A passionate designer and architect, the Bauhaus-trained icon once wrote about “
The taste of space on your tongue/
The fragrance of dimensions/The juice of stone."

When designer and architect Marcel Breuer left Europe in the ‘30s to teach architecture at Harvard and start his own practice, it served as a catalyst for the spread of Modernist design, a bend in the road as fortuitous and influential as the curved steel joints in his famous tubular steel furniture. In the coming decades, his work with students and future luminaries such as Philip Johnson and Paul Randolph, as well as his own series of private residences and monumental public commissions, helped many appreciate and understand a new way of designing.

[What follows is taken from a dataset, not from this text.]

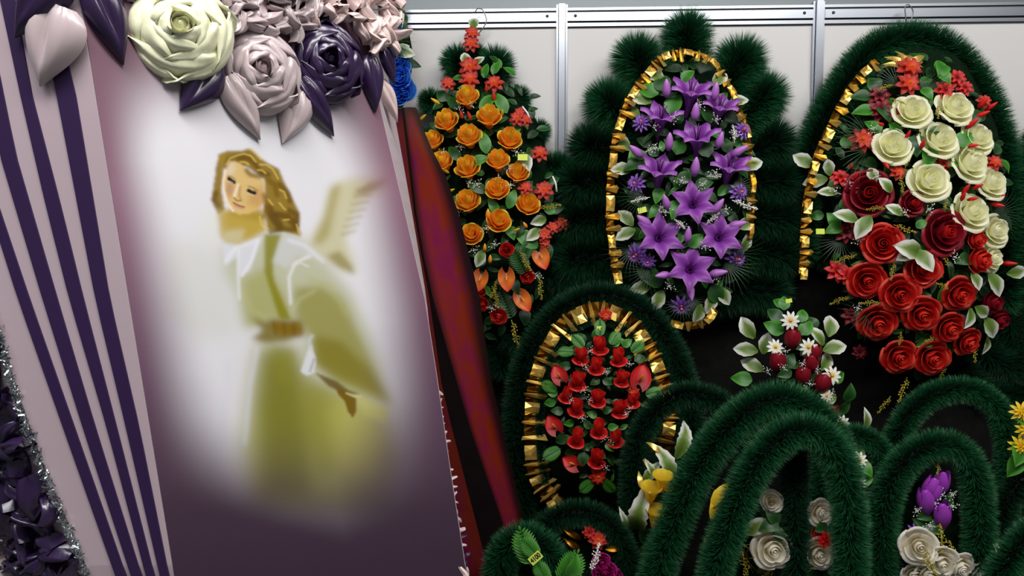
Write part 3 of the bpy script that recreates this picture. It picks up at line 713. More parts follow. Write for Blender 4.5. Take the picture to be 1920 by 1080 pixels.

Educated at the Bauhaus, where he created a series of influential new furniture pieces and became a protege of Walter Gropius, Breuer brought an impressive sense of material to bear on his projects. Like the steel “Wassily Chair,” a radical take on the club chair that still looks futuristic nearly a century later, his buildings reflected the circumstances and elements, from chic residential commissions in elegant wood and stone, to imposing, sculptural concrete churches and museums that never lacked gravitas. A string of impressive structures -- from the Whitney Museum in Manhattan to a demo house in the garden near MOMA that ignited interest in his designs -- has left his influence undeniable. He’s credited with spearheading the International style, but when you read the way he articulated the joy and pleasure of his work (“
The taste of space on your tongue/
The fragrance of dimensions/The juice of stone"), “universal” may be a better way to describe his approach.